**PROBLEM STATEMENT**
Write out all of the lines below, exactly and completely.

***** TASK DATA

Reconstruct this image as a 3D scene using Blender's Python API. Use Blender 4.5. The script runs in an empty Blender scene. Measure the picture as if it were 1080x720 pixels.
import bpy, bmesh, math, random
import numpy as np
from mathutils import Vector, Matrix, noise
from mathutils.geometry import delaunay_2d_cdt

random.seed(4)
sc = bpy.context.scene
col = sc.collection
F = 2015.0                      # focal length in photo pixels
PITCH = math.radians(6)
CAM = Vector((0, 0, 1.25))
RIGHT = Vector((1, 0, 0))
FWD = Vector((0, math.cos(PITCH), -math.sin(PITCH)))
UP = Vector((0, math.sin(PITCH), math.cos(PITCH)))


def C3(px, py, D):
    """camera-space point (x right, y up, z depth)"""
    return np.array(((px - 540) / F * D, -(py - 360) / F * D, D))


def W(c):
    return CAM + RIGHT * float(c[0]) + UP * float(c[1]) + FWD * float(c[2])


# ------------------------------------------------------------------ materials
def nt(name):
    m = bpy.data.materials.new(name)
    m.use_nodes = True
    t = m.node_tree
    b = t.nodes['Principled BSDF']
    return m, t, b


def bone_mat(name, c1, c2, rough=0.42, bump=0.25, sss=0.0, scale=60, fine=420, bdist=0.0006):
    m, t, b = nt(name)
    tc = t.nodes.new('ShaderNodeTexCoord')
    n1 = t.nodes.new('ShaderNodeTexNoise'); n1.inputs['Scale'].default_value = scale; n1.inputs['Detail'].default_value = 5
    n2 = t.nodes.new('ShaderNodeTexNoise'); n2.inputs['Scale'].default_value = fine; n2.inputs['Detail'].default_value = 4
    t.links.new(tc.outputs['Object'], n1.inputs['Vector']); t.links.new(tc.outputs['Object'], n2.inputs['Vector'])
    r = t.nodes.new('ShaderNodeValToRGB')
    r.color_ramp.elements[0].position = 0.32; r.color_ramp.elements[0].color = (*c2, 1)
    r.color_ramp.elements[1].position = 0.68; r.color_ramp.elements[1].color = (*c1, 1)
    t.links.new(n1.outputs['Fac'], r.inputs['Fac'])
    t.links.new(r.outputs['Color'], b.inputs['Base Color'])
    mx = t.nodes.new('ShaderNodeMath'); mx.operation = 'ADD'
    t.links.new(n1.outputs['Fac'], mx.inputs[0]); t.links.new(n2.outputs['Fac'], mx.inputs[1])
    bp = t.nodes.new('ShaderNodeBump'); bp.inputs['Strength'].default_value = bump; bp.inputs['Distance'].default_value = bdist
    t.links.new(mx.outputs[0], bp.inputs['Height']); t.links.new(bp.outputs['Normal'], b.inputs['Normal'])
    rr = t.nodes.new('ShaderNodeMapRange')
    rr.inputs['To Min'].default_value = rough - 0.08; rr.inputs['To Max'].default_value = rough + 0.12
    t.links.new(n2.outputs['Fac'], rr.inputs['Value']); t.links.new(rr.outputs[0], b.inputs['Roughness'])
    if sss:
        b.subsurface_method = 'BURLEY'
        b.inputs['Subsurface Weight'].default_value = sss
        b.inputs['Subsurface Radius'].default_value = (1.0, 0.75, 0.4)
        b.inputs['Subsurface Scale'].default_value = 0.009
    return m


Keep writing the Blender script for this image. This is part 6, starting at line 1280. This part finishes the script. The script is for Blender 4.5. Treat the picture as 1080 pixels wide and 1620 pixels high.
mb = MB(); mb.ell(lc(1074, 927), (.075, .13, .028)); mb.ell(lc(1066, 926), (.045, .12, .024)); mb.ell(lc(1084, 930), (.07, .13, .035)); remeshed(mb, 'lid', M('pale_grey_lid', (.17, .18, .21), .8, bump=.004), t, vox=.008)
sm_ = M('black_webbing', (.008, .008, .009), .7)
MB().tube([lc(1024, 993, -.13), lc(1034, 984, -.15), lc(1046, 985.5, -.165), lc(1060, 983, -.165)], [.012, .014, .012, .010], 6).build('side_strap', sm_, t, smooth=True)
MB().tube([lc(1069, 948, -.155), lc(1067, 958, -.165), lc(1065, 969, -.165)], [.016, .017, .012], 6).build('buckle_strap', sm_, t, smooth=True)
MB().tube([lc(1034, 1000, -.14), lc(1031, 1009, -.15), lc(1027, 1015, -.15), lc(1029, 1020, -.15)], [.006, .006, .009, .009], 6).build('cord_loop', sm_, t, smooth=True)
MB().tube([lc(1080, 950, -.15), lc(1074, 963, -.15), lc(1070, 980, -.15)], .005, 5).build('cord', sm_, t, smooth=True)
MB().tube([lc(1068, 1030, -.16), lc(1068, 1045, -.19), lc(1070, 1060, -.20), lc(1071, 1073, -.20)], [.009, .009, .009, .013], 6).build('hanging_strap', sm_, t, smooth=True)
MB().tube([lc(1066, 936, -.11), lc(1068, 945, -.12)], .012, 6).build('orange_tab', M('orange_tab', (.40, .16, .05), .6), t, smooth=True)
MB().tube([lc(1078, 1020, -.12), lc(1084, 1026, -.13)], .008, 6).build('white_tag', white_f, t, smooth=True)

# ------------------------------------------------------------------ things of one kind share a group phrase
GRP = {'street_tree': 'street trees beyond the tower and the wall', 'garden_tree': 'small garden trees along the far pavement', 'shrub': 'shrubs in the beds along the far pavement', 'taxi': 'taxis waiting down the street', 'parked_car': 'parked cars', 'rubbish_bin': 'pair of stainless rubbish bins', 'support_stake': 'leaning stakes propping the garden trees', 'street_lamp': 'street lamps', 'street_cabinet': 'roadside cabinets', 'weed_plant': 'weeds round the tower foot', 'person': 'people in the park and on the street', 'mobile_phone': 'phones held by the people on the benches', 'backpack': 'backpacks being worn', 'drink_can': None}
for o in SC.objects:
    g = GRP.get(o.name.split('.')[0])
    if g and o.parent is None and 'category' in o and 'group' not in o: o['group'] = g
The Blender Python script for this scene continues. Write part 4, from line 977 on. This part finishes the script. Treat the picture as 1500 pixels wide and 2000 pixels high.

**********

**SOLUTION TO THE PROBLEM**
Reconstruct this image as a 3D scene using Blender's Python API. Use Blender 4.5. The script runs in an empty Blender scene. Measure the picture as if it were 1080x720 pixels.
import bpy, bmesh, math, random
import numpy as np
from mathutils import Vector, Matrix, noise
from mathutils.geometry import delaunay_2d_cdt

random.seed(4)
sc = bpy.context.scene
col = sc.collection
F = 2015.0                      # focal length in photo pixels
PITCH = math.radians(6)
CAM = Vector((0, 0, 1.25))
RIGHT = Vector((1, 0, 0))
FWD = Vector((0, math.cos(PITCH), -math.sin(PITCH)))
UP = Vector((0, math.sin(PITCH), math.cos(PITCH)))


def C3(px, py, D):
    """camera-space point (x right, y up, z depth)"""
    return np.array(((px - 540) / F * D, -(py - 360) / F * D, D))


def W(c):
    return CAM + RIGHT * float(c[0]) + UP * float(c[1]) + FWD * float(c[2])


# ------------------------------------------------------------------ materials
def nt(name):
    m = bpy.data.materials.new(name)
    m.use_nodes = True
    t = m.node_tree
    b = t.nodes['Principled BSDF']
    return m, t, b


def bone_mat(name, c1, c2, rough=0.42, bump=0.25, sss=0.0, scale=60, fine=420, bdist=0.0006):
    m, t, b = nt(name)
    tc = t.nodes.new('ShaderNodeTexCoord')
    n1 = t.nodes.new('ShaderNodeTexNoise'); n1.inputs['Scale'].default_value = scale; n1.inputs['Detail'].default_value = 5
    n2 = t.nodes.new('ShaderNodeTexNoise'); n2.inputs['Scale'].default_value = fine; n2.inputs['Detail'].default_value = 4
    t.links.new(tc.outputs['Object'], n1.inputs['Vector']); t.links.new(tc.outputs['Object'], n2.inputs['Vector'])
    r = t.nodes.new('ShaderNodeValToRGB')
    r.color_ramp.elements[0].position = 0.32; r.color_ramp.elements[0].color = (*c2, 1)
    r.color_ramp.elements[1].position = 0.68; r.color_ramp.elements[1].color = (*c1, 1)
    t.links.new(n1.outputs['Fac'], r.inputs['Fac'])
    t.links.new(r.outputs['Color'], b.inputs['Base Color'])
    mx = t.nodes.new('ShaderNodeMath'); mx.operation = 'ADD'
    t.links.new(n1.outputs['Fac'], mx.inputs[0]); t.links.new(n2.outputs['Fac'], mx.inputs[1])
    bp = t.nodes.new('ShaderNodeBump'); bp.inputs['Strength'].default_value = bump; bp.inputs['Distance'].default_value = bdist
    t.links.new(mx.outputs[0], bp.inputs['Height']); t.links.new(bp.outputs['Normal'], b.inputs['Normal'])
    rr = t.nodes.new('ShaderNodeMapRange')
    rr.inputs['To Min'].default_value = rough - 0.08; rr.inputs['To Max'].default_value = rough + 0.12
    t.links.new(n2.outputs['Fac'], rr.inputs['Value']); t.links.new(rr.outputs[0], b.inputs['Roughness'])
    if sss:
        b.subsurface_method = 'BURLEY'
        b.inputs['Subsurface Weight'].default_value = sss
        b.inputs['Subsurface Radius'].default_value = (1.0, 0.75, 0.4)
        b.inputs['Subsurface Scale'].default_value = 0.009
    return m


Keep writing the Blender script for this image. This is part 6, starting at line 1280. This part finishes the script. The script is for Blender 4.5. Treat the picture as 1080 pixels wide and 1620 pixels high.
mb = MB(); mb.ell(lc(1074, 927), (.075, .13, .028)); mb.ell(lc(1066, 926), (.045, .12, .024)); mb.ell(lc(1084, 930), (.07, .13, .035)); remeshed(mb, 'lid', M('pale_grey_lid', (.17, .18, .21), .8, bump=.004), t, vox=.008)
sm_ = M('black_webbing', (.008, .008, .009), .7)
MB().tube([lc(1024, 993, -.13), lc(1034, 984, -.15), lc(1046, 985.5, -.165), lc(1060, 983, -.165)], [.012, .014, .012, .010], 6).build('side_strap', sm_, t, smooth=True)
MB().tube([lc(1069, 948, -.155), lc(1067, 958, -.165), lc(1065, 969, -.165)], [.016, .017, .012], 6).build('buckle_strap', sm_, t, smooth=True)
MB().tube([lc(1034, 1000, -.14), lc(1031, 1009, -.15), lc(1027, 1015, -.15), lc(1029, 1020, -.15)], [.006, .006, .009, .009], 6).build('cord_loop', sm_, t, smooth=True)
MB().tube([lc(1080, 950, -.15), lc(1074, 963, -.15), lc(1070, 980, -.15)], .005, 5).build('cord', sm_, t, smooth=True)
MB().tube([lc(1068, 1030, -.16), lc(1068, 1045, -.19), lc(1070, 1060, -.20), lc(1071, 1073, -.20)], [.009, .009, .009, .013], 6).build('hanging_strap', sm_, t, smooth=True)
MB().tube([lc(1066, 936, -.11), lc(1068, 945, -.12)], .012, 6).build('orange_tab', M('orange_tab', (.40, .16, .05), .6), t, smooth=True)
MB().tube([lc(1078, 1020, -.12), lc(1084, 1026, -.13)], .008, 6).build('white_tag', white_f, t, smooth=True)

# ------------------------------------------------------------------ things of one kind share a group phrase
GRP = {'street_tree': 'street trees beyond the tower and the wall', 'garden_tree': 'small garden trees along the far pavement', 'shrub': 'shrubs in the beds along the far pavement', 'taxi': 'taxis waiting down the street', 'parked_car': 'parked cars', 'rubbish_bin': 'pair of stainless rubbish bins', 'support_stake': 'leaning stakes propping the garden trees', 'street_lamp': 'street lamps', 'street_cabinet': 'roadside cabinets', 'weed_plant': 'weeds round the tower foot', 'person': 'people in the park and on the street', 'mobile_phone': 'phones held by the people on the benches', 'backpack': 'backpacks being worn', 'drink_can': None}
for o in SC.objects:
    g = GRP.get(o.name.split('.')[0])
    if g and o.parent is None and 'category' in o and 'group' not in o: o['group'] = g
The Blender Python script for this scene continues. Write part 4, from line 977 on. This part finishes the script. Treat the picture as 1500 pixels wide and 2000 pixels high.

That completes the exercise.